Opinion
No. 3636.
November 18, 2010.
Judgment, Supreme Court, New York County (Nicholas Figueroa, J.), entered June 4, 2009, dismissing this proceeding to challenge respondent State of New York Division of Housing and Community Renewal's (DHCR's) determination that, upon the termination of single family residential rental and occupancy, the subject apartments would remain rent-stabilized and not revert to rent-control status, unanimously affirmed, without costs.
Cardozo Bet Tzedek Legal Services, New York (Leslie Salzman of counsel), for appellants.
Gary R. Connor, New York (Eu Ting of counsel), for DHCR, respondent.
Kossoff Unger, New York (Michael D. Nachtome of counsel), for 135 West 13th Street, LLC, respondent.
Before: Concur — Tom, J.P., Andrias, Nardelli, Acosta and DeGrasse, JJ.
Petitioners are Manhattan tenants at 133 West 13th Street, a building owned by intervenor 135 West 13th, LLC. The two apartments in question, which had been rent-controlled, were decontrolled pursuant to March 14, 1957 orders that stated the decontrol would be "effective only so long as the newly created housing accommodations are rented for single family occupancy." Those orders were authorized by the Rent Control Law ( see Administrative Code of City of NY § 26-403 [e] [2] [i] [2]).

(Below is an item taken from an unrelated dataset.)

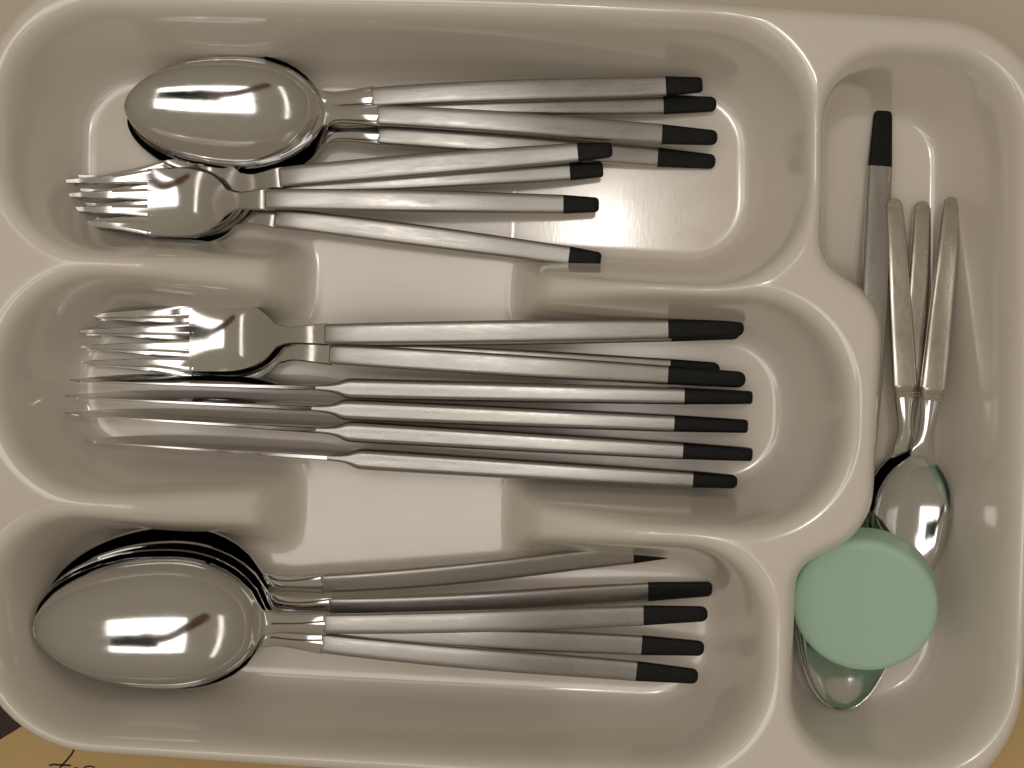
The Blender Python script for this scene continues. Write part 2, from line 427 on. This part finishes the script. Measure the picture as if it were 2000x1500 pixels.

As conceded by petitioners, the apartments became rent-stabilized with the enactment of the Emergency Tenant Protection Act of 1974 (ETPA), which applied to all housing accommodations that were "heretofore or hereafter decontrolled, exempt, not subject to control, or exempted from regulation and control" under the existing Local Emergency Housing Rent Control Act of 1962 ( see ETPA § 3 [McKinney's Uncons Laws of NY § 8623 (a) (L 1974, ch 576, sec 4, § 3, as amended)]). The New York City Council's incorporation of ETPA's language into the protections of rent stabilization was "a clear declaration that both the State Legislature and the City Council intended that to the extent that the Emergency Tenant Protection Act applied, it should supersede pre-existing exemptions" ( Axelrod v Starr, 52 AD2d 232, 235, affd 41 NY2d 942). ETPA's applicability to temporarily decontrolled apartments removed such apartments from coverage under the preexisting law, in the absence of any applicable exclusion ( see Matter of Zeitlin v New York City Conciliation Appeals Bd., 46 NY2d 992). Accordingly, the apartments in question are no longer subject to reversion to rent-control status upon cessation of the condition of decontrol.
[Prior Case History: 23 Misc 3d 1132(A), 2009 NY Slip Op 51046(U).]